* _SHORT TASK_:
Within the material below, find each line bearing the word "were" and present it.

* _DATA TO USE_:
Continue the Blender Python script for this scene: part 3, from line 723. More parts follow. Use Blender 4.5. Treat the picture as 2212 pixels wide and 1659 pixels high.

---

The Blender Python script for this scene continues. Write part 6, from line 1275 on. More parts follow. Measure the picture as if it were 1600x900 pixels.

==

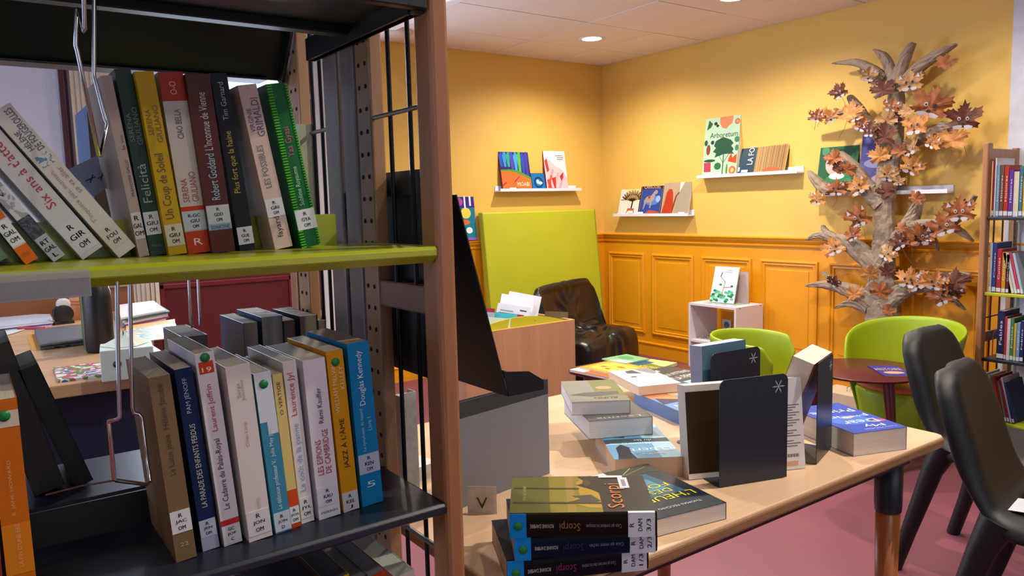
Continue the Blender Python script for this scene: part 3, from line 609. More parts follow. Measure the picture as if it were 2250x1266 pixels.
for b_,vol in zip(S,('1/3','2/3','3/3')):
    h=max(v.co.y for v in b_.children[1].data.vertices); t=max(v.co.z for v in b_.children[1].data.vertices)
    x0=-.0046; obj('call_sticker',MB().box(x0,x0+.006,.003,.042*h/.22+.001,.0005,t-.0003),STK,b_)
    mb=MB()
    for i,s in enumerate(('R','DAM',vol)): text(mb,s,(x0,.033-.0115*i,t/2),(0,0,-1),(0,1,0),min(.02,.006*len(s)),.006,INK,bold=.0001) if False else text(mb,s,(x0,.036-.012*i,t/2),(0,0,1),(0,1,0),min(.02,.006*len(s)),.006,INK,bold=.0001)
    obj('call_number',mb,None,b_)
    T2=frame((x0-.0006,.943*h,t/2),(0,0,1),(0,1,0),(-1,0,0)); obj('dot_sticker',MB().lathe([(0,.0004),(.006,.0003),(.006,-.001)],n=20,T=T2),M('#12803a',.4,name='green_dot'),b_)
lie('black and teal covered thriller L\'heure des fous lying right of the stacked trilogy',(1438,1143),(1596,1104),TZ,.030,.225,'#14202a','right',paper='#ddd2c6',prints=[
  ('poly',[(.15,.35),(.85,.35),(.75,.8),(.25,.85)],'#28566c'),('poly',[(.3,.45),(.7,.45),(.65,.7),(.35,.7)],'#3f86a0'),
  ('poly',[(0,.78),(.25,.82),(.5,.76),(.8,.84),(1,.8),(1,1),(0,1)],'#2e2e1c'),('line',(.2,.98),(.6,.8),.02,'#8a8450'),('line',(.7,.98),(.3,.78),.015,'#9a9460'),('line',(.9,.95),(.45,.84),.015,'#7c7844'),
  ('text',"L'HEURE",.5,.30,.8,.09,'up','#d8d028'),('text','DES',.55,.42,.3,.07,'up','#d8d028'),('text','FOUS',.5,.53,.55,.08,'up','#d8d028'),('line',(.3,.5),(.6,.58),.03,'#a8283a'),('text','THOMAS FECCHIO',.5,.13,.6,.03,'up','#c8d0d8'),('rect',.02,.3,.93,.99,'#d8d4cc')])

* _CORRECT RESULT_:
The Blender Python script for this scene continues. Write part 6, from line 1275 on. More parts follow. Measure the picture as if it were 1600x900 pixels.
Continue the Blender Python script for this scene: part 3, from line 609. More parts follow. Measure the picture as if it were 2250x1266 pixels.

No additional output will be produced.